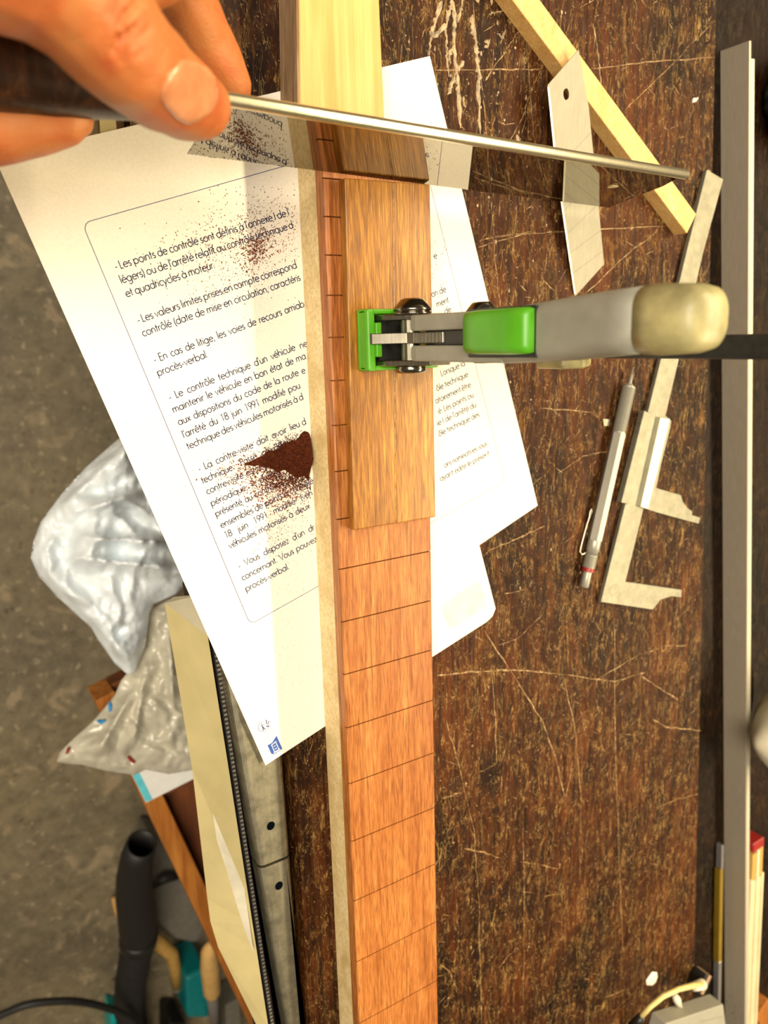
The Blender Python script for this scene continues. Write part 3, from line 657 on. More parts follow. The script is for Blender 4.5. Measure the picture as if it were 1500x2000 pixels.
# grey handle: two shells with a dark slot, closing into one grip that rises towards the camera
shellA = [(188.5, BZ + 27), (210, BZ + 27), (216, BZ + 45), (214, BZ + 88), (187.2, BZ + 88), (187.0, BZ + 50), (187.6, BZ + 32)]
mk('handle_shell', *plateXZ(shellA, 2.2, 8.8, 0.8), M_GREYPL, clamp)
mk('handle_shell', *plateXZ(shellA, -10.4, -3.8, 0.8), M_GREYPL, clamp)
mk('handle_core', *plateXZ([(191.5, BZ + 40), (212, BZ + 30), (212, BZ + 80), (191.5, BZ + 80)], -3.7, 2.1, 0.2), M_BLACK, clamp, label='black inner rail in the slot')
# grip: stacked rounded-rectangle sections
def loft(secs, n=6):
    V, Fc = [], []; m = None
    for (xa, xb, ya, yb, r, z) in secs:
        q = rrect(xa, ya, xb, yb, r, n); m = len(q); V += [(p[0], p[1], z) for p in q]
    for i in range(len(secs) - 1):
        for k in range(m): Fc.append((i * m + k, i * m + (k + 1) % m, (i + 1) * m + (k + 1) % m, (i + 1) * m + k))
    Fc.append(tuple(range(m - 1, -1, -1))); Fc.append(tuple(range((len(secs) - 1) * m, len(secs) * m)))
    return V, Fc
grip = [(187.2, 214, -10.6, 9.0, 3, 106), (186.8, 214, -10.6, 9.2, 3.5, 120), (186.6, 213, -10.0, 10.2, 4, 135), (186.8, 212, -8.8, 11.6, 5, 152), (187.0, 211, -7.6, 12.6, 6, 168), (187.2, 210, -7.2, 13.0, 6.5, 178)]
mk('grip', *loft(grip), M_GREYPL, clamp, smooth=True, label='worn grey plastic grip')
cap = [(187.0, 210, -7.4, 13.1, 6.6, 178.2), (186.8, 210, -7.6, 13.2, 7, 184), (187.2, 209.6, -7.2, 12.8, 7.6, 191), (188.4, 208.2, -6.0, 11.6, 7.2, 195.5), (191, 205, -3.6, 9.2, 5, 197.6), (196, 200, 0, 5.5, 1.8, 198.2)]
mk('grip_end', *loft(cap), M_CAPPL, clamp, smooth=True, label='yellowed translucent end cap')
trig = [(183.6, 192, -6.4, 8.0, 3.0, 101), (181.8, 192, -7.0, 8.6, 3.0, 103), (181.0, 192, -7.2, 8.8, 3.2, 110), (181.0, 192, -7.2, 8.9, 3.2, 128), (181.6, 192, -7.0, 8.8, 3.0, 135), (183.4, 192, -6.4, 8.2, 2.6, 137)]
mk('release_trigger', *loft(trig), M_GREEN, clamp, smooth=True, label='green release trigger on the handle')
mk('trigger_gap', *box(186.3, 188.5, -8.4, 9.4, 100.2, 137.6, 0.4), M_BLACK, clamp, label='dark seam behind the trigger')
mk('screw_head', *lathe((219, 9.0, 68), (0, 1, 0), [(7.2, 0), (7.2, 0.8), (4.6, 4.2), (3.8, 4.8), (0, 4.9)], 28), M_SCREW, clamp, smooth=True, label='domed dark steel screw head')
mk('rivet', *lathe((219, -10.4, 70), (0, -1, 0), [(5.2, 0), (5.2, 1.2), (4.8, 1.8), (0, 1.9)], 24), M_SCREW, clamp, smooth=True)
mk('sliding_arm', *plateXZ([(206, BZ + 12), (258, BZ + 2), (262, BZ + 60), (212, BZ + 66)], -8.6, 6.6, 1.5), M_GREYPL, clamp)
mk('lock_lever', *plateXZ([(236, 84), (258, 74), (262, 92), (246, 104), (236, 100)], -15.2, -8.5, 1.6), M_CAPPL, clamp, label='translucent lock lever')
mk('bar', *box(240, 256, -10.6, -2.4, 1.0, 250, 0.9), M_BLACKMET, clamp, label='black steel bar')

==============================

■ Exercise ■
Write out the whole listing again, exactly, with no pictures.

■ Result ■
The Blender Python script for this scene continues. Write part 3, from line 657 on. More parts follow. The script is for Blender 4.5. Measure the picture as if it were 1500x2000 pixels.
# grey handle: two shells with a dark slot, closing into one grip that rises towards the camera
shellA = [(188.5, BZ + 27), (210, BZ + 27), (216, BZ + 45), (214, BZ + 88), (187.2, BZ + 88), (187.0, BZ + 50), (187.6, BZ + 32)]
mk('handle_shell', *plateXZ(shellA, 2.2, 8.8, 0.8), M_GREYPL, clamp)
mk('handle_shell', *plateXZ(shellA, -10.4, -3.8, 0.8), M_GREYPL, clamp)
mk('handle_core', *plateXZ([(191.5, BZ + 40), (212, BZ + 30), (212, BZ + 80), (191.5, BZ + 80)], -3.7, 2.1, 0.2), M_BLACK, clamp, label='black inner rail in the slot')
# grip: stacked rounded-rectangle sections
def loft(secs, n=6):
    V, Fc = [], []; m = None
    for (xa, xb, ya, yb, r, z) in secs:
        q = rrect(xa, ya, xb, yb, r, n); m = len(q); V += [(p[0], p[1], z) for p in q]
    for i in range(len(secs) - 1):
        for k in range(m): Fc.append((i * m + k, i * m + (k + 1) % m, (i + 1) * m + (k + 1) % m, (i + 1) * m + k))
    Fc.append(tuple(range(m - 1, -1, -1))); Fc.append(tuple(range((len(secs) - 1) * m, len(secs) * m)))
    return V, Fc
grip = [(187.2, 214, -10.6, 9.0, 3, 106), (186.8, 214, -10.6, 9.2, 3.5, 120), (186.6, 213, -10.0, 10.2, 4, 135), (186.8, 212, -8.8, 11.6, 5, 152), (187.0, 211, -7.6, 12.6, 6, 168), (187.2, 210, -7.2, 13.0, 6.5, 178)]
mk('grip', *loft(grip), M_GREYPL, clamp, smooth=True, label='worn grey plastic grip')
cap = [(187.0, 210, -7.4, 13.1, 6.6, 178.2), (186.8, 210, -7.6, 13.2, 7, 184), (187.2, 209.6, -7.2, 12.8, 7.6, 191), (188.4, 208.2, -6.0, 11.6, 7.2, 195.5), (191, 205, -3.6, 9.2, 5, 197.6), (196, 200, 0, 5.5, 1.8, 198.2)]
mk('grip_end', *loft(cap), M_CAPPL, clamp, smooth=True, label='yellowed translucent end cap')
trig = [(183.6, 192, -6.4, 8.0, 3.0, 101), (181.8, 192, -7.0, 8.6, 3.0, 103), (181.0, 192, -7.2, 8.8, 3.2, 110), (181.0, 192, -7.2, 8.9, 3.2, 128), (181.6, 192, -7.0, 8.8, 3.0, 135), (183.4, 192, -6.4, 8.2, 2.6, 137)]
mk('release_trigger', *loft(trig), M_GREEN, clamp, smooth=True, label='green release trigger on the handle')
mk('trigger_gap', *box(186.3, 188.5, -8.4, 9.4, 100.2, 137.6, 0.4), M_BLACK, clamp, label='dark seam behind the trigger')
mk('screw_head', *lathe((219, 9.0, 68), (0, 1, 0), [(7.2, 0), (7.2, 0.8), (4.6, 4.2), (3.8, 4.8), (0, 4.9)], 28), M_SCREW, clamp, smooth=True, label='domed dark steel screw head')
mk('rivet', *lathe((219, -10.4, 70), (0, -1, 0), [(5.2, 0), (5.2, 1.2), (4.8, 1.8), (0, 1.9)], 24), M_SCREW, clamp, smooth=True)
mk('sliding_arm', *plateXZ([(206, BZ + 12), (258, BZ + 2), (262, BZ + 60), (212, BZ + 66)], -8.6, 6.6, 1.5), M_GREYPL, clamp)
mk('lock_lever', *plateXZ([(236, 84), (258, 74), (262, 92), (246, 104), (236, 100)], -15.2, -8.5, 1.6), M_CAPPL, clamp, label='translucent lock lever')
mk('bar', *box(240, 256, -10.6, -2.4, 1.0, 250, 0.9), M_BLACKMET, clamp, label='black steel bar')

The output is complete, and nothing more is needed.